I first tried isopropyl alcohol, which I understood to be the default cleaning solvent for electronics. I had hoped it would dissolve the blue coating but I saw no effect. I have a collection of household cleaning solvents harsher than isopropyl alcohol, but I don't know which of them would damage electronics. Abandoning chemistry, I turned to heat: I put a small blob of solder on the tip of my soldering iron and touched it to the pins, hoping it will melt through the coating. The good news is that it did, the bad news is that it immediately heated the pins and existing solder and everything blended together into a bridge that connected all the pins I cared about plus many more that I did not. This was because of my second obstacle: these pins has very fine pitch.

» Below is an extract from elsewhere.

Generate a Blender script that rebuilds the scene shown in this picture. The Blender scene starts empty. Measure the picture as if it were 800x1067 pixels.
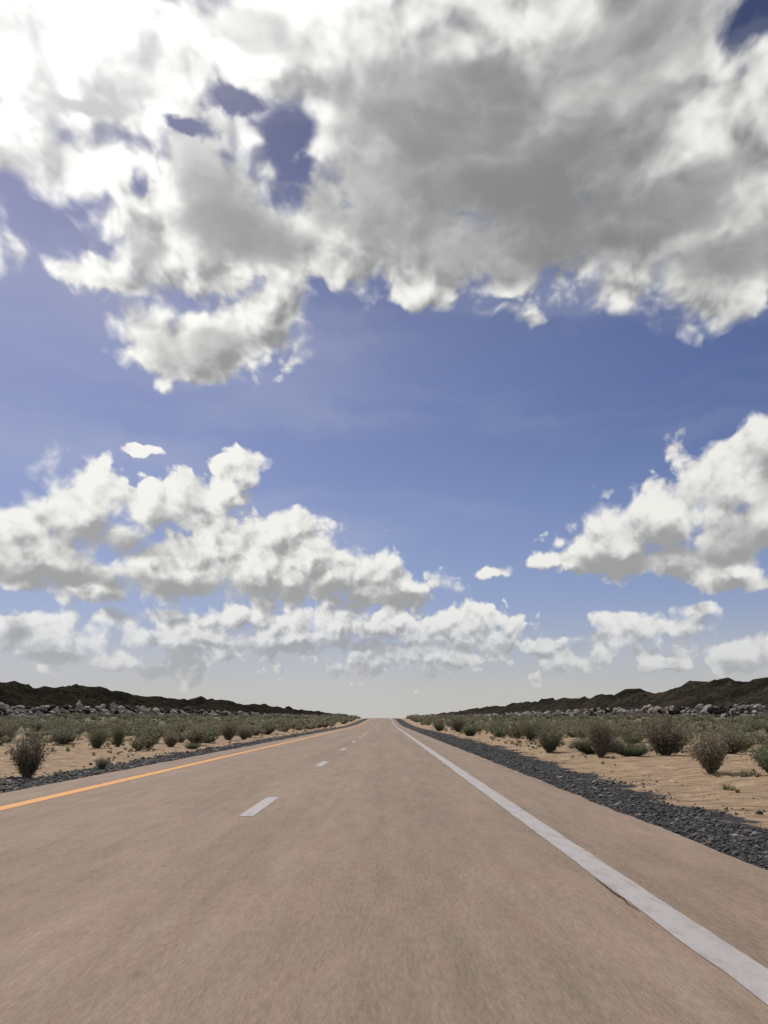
import bpy, math, random
import numpy as np

# ---------------------------------------------------------------- sky
SUN_AZ, SUN_EL = -31.0, 49.0          # degrees: azimuth from the road's direction, height


class V:
    """a node socket with arithmetic"""
    def __init__(s, t, sock): s.t, s.s = t, sock

    def _m(s, op, *a, clamp=False):
        n = s.t.nodes.new('ShaderNodeMath'); n.operation = op; n.use_clamp = clamp
        for i, x in enumerate((s,) + a):
            if isinstance(x, V): s.t.links.new(x.s, n.inputs[i])
            else: n.inputs[i].default_value = x
        return V(s.t, n.outputs[0])

    def __add__(s, o): return s._m('ADD', o)
    __radd__ = __add__
    def __sub__(s, o): return s._m('SUBTRACT', o)
    def __rsub__(s, o): return (s * -1.0) + o
    def __mul__(s, o): return s._m('MULTIPLY', o)
    __rmul__ = __mul__
    def __truediv__(s, o): return s._m('DIVIDE', o)
    def smin(s, o, k): return s._m('SMOOTH_MIN', o, k)
    def max(s, o): return s._m('MAXIMUM', o)
    def min(s, o): return s._m('MINIMUM', o)
    def pow(s, o): return s._m('POWER', o)
    def clamp(s): return s._m('ADD', 0.0, clamp=True)

    def ramp(s, a, b, lo=0.0, hi=1.0, kind='SMOOTHSTEP'):
        n = s.t.nodes.new('ShaderNodeMapRange'); n.interpolation_type = kind
        s.t.links.new(s.s, n.inputs[0])
        for i, x in zip((1, 2, 3, 4), (a, b, lo, hi)): n.inputs[i].default_value = x
        return V(s.t, n.outputs[0])


def vec_op(t, op, a, b=None, c=None):
    n = t.nodes.new('ShaderNodeVectorMath'); n.operation = op
    for i, x in enumerate((a, b, c)):
        if x is None: continue
        sock = n.inputs['Scale'] if (op == 'SCALE' and i == 1) else n.inputs[i]
        if isinstance(x, V): t.links.new(x.s, sock)
        else: sock.default_value = x
    return V(t, n.outputs['Value'] if op in ('LENGTH', 'DOT_PRODUCT', 'DISTANCE') else n.outputs[0])


def combine(t, x, y, z=0.0):
    n = t.nodes.new('ShaderNodeCombineXYZ')
    for i, a in enumerate((x, y, z)):
        if isinstance(a, V): t.links.new(a.s, n.inputs[i])
        else: n.inputs[i].default_value = a
    return V(t, n.outputs[0])


def separate(t, v):
    n = t.nodes.new('ShaderNodeSeparateXYZ'); t.links.new(v.s, n.inputs[0])
    return [V(t, o) for o in n.outputs]


def noise(t, v, scale, detail=5.0, rough=0.55, dist=0.0, color=False, dims='2D', lac=2.0):
    n = t.nodes.new('ShaderNodeTexNoise'); n.noise_dimensions = dims
    if v is not None: t.links.new(v.s, n.inputs['Vector'])
    n.inputs['Scale'].default_value = scale; n.inputs['Detail'].default_value = detail
    n.inputs['Roughness'].default_value = rough; n.inputs['Distortion'].default_value = dist
    n.inputs['Lacunarity'].default_value = lac
    return V(t, n.outputs['Color' if color else 0])


def voronoi(t, v, scale, detail=0.0, rough=0.5, smooth=0.3, feature='SMOOTH_F1', rand=1.0, color=False):
    n = t.nodes.new('ShaderNodeTexVoronoi'); n.feature = feature; n.voronoi_dimensions = '2D'
    if v is not None: t.links.new(v.s, n.inputs['Vector'])
    n.inputs['Scale'].default_value = scale; n.inputs['Detail'].default_value = detail
    n.inputs['Roughness'].default_value = rough; n.inputs['Randomness'].default_value = rand
    if feature == 'SMOOTH_F1': n.inputs['Smoothness'].default_value = smooth
    return V(t, n.outputs['Color' if color else 'Distance'])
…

Datasheet says this SQFP80 package has 0.5mm pitch, which is far denser than the 0.1" (~2.54mm) pitch I usually work with.

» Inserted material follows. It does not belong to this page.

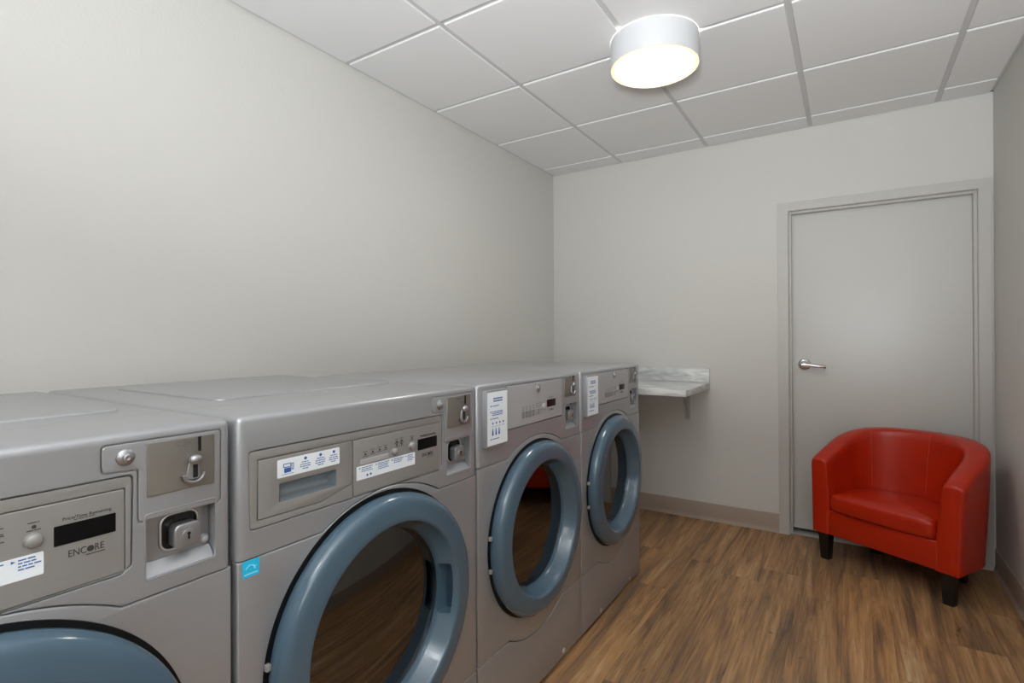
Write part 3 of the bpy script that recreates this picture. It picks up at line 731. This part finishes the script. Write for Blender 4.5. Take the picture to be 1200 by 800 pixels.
# ================================================================== RED TUB CHAIR
def tub_chair():
    ang = math.radians(-30.16)
    tx = Vector((math.cos(ang), math.sin(ang), 0))
    P0 = Vector((1.8102, -0.2988, 0))
    A_, DC, B_ = 0.345, 0.20, 0.30
    t = thing('tub_chair', 'wide red leather tub chair on black legs in front of the door', 'armchair', P0+tx*A_, ang)
    D_ = DC+B_
    LEAN = 0.022                     # the frame has racked a little towards the wall
    # stations: position on the outer plan curve, inward direction, rim height
    st = []
    for y in (0.0, 0.002, 0.008, 0.05, 0.10, 0.14): st.append((Vector((-A_, y)), Vector((1, 0)), y))
    n = 40
    for k in range(n+1):
        a = PI-PI*k/n
        p = Vector((A_*math.cos(a), DC+B_*math.sin(a)))
        nr = Vector((math.cos(a)/A_, math.sin(a)/B_)).normalized()
        st.append((p, -nr, p.y))
    for y in (0.14, 0.10, 0.05, 0.008, 0.002, 0.0): st.append((Vector((A_, y)), Vector((-1, 0)), y))
    def section(dep):
        zr = 0.556+0.164*math.sin(PI/2*min(1, max(0, dep)/D_))
        k = dep/D_                         # the back is a little thicker than the arms
        ti = 0.018*k
        return [(0.0, 0.152), (0.002, 0.150), (-0.004, 0.30), (-0.008, 0.42), (-0.012, zr-0.04), (-0.011, zr-0.016), (-0.006, zr-0.006), (0.004, zr-0.001), (0.024, zr+0.001),
                (0.052+ti*.5, zr), (0.067+ti, zr-0.005), (0.075+ti, zr-0.016), (0.079+ti, zr-0.045), (0.082+ti*1.4, zr-0.12), (0.088+ti*2.0, 0.40), (0.094+ti*2.4, 0.33), (0.096+ti*2.4, 0.27), (0.096+ti*2.4, 0.152)]
    b = bmesh.new(); rows = []; 
    for i, (p, nd, dep) in enumerate(st):
        sec = section(dep)
        cx_ = sum(q[0] for q in sec)/len(sec); 
        ins = {0: 0.010, 1: 0.004, 2: 0.0}.get(min(i, len(st)-1-i), 0.0)
        row = []
        for (o, z) in sec:
            zz = z; oo = o
            if ins:
                oo = o+(ins if o < 0.045 else -ins); 
                if z > 0.45: zz = z-ins*0.8
            q = p+nd*oo; row.append(b.verts.new((q.x+LEAN*(zz-0.15), q.y, zz)))
        rows.append(row)
    m = len(rows[0])
    for i in range(len(rows)-1):
        for k in range(m): b.faces.new((rows[i][k], rows[i][(k+1) % m], rows[i+1][(k+1) % m], rows[i+1][k]))
    b.faces.new(rows[0]); b.faces.new(rows[-1])
    bmesh.ops.recalc_face_normals(b, faces=b.faces[:])
    MB().addbm(b).build('tub_shell', m_red, t, 45)
    # front apron and seat base
    ap = MB().box(-0.262, 0.262, 0.004, 0.05, 0.152, 0.287, 0.006, 3)
    ap.box(-0.25, 0.25, 0.03, 0.36, 0.152, 0.28)
    ap.build('seat_base', m_red, t)
    # cushion
    b = bmesh.new(); out = []
    hw, y0, yc, bb = 0.251, -0.010, 0.16, 0.215
    pts = [(-hw, yc), (-hw, 0.10), (-hw, 0.05), (-hw+0.002, 0.016), (-hw+0.012, 0.0), (-hw+0.03, y0+0.002)]
    pts += [(-hw+0.06+(2*hw-0.12)*k/12, y0-0.008*math.sin(PI*k/12)) for k in range(13)]
    pts += [(-q[0], q[1]) for q in reversed(pts[:6])]
    pts += [(hw*math.cos(PI*k/24), yc+bb*math.sin(PI*k/24)) for k in range(1, 24)]
    cxy = Vector((0, 0.16))
    rings = []
    for (s_, z) in ((0.90, 0.288), (0.965, 0.290), (0.99, 0.298), (1.0, 0.312), (1.002, 0.335), (0.998, 0.352), (0.985, 0.364), (0.962, 0.373), (0.93, 0.378), (0.8, 0.387), (0.6, 0.394), (0.35, 0.398), (0.12, 0.399)):
        rings.append([b.verts.new((cxy.x+(p[0]-cxy.x)*s_, cxy.y+(p[1]-cxy.y)*s_, z)) for p in pts])
    for i in range(len(rings)-1):
        for k in range(len(pts)): b.faces.new((rings[i][k], rings[i][(k+1) % len(pts)], rings[i+1][(k+1) % len(pts)], rings[i+1][k]))
    b.faces.new(rings[0]); b.faces.new(rings[-1]); bmesh.ops.recalc_face_normals(b, faces=b.faces[:])
    MB().addbm(b).build('seat_cushion', m_red, t, 60)
    # seams on the inner back
    def seam_at(i):
        p, nd, dep = st[i]; pts3 = []
        for (o, z) in section(dep)[4:15]:
            q = p+nd*(o+0.0005 if o > 0.04 else o); pts3.append((q.x+LEAN*(z-0.15), q.y, z+(0.0005 if 0 < o < 0.06 else 0)))
        return pts3
    for i in (6+8, 6+22): MB().tube(seam_at(i), 0.0016).build('seam', m_redseam, t)
    for sx in (-1, 1):
        MB().tube([(sx*0.2575, 0.0005, 0.156), (sx*0.2575, 0.0005, 0.28)], 0.0014).build('seam', m_redseam, t)
    # legs
    for (lx, ly) in ((-0.29, 0.045), (0.29, 0.045), (-0.20, 0.37), (0.20, 0.37)):
        b = bmesh.new(); bmesh.ops.create_cube(b, size=1)
        for v in b.verts:
            h_ = 0.028 if v.co.z > 0 else 0.020
            v.co = Vector((lx+(h_ if v.co.x > 0 else -h_), ly+(h_ if v.co.y > 0 else -h_), 0.153 if v.co.z > 0 else 0.0))
        MB().addbm(b).build('leg', m_leg, t)
    return t
tub_chair()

My attention was focused on the following pins:

  • 70: VDD +5V power supply
  • 73: VSS ground
  • 77: DO Data Out
  • 78: CE Chip Enable
  • 79: CL Clock
  • 80: DI Data In

And now I have a large solder blob that gave electrical continuity across all of them. Gah! Unpracticed at this scale, it took me over an hour to get the situation back into some semblance of control. Solder sucker took care of the major blobs, de-soldering braid took care of smaller portions, and a hot air gun melted off lingering whiskers. It was a disaster zone but I'll be optimistic and call it practice. I still see signs of extraneous solder on the surface, and no guarantee there aren't any hiding where I can't see them. On top of that, all the heat to clean up the solder mess may have damaged the chip. Still, I had nothing to lose but time and everything to gain, so I proceeded.

I took the finest, smallest gauge wire I had on hand and soldered the first one to pin 80 DI (Data In.) And clearly this is not going to work: the wire is far too fat. But at least the conformal coating has been removed from these pins. So even if I can't solder directly to these pins, I can use my meter to probe for another way to connect.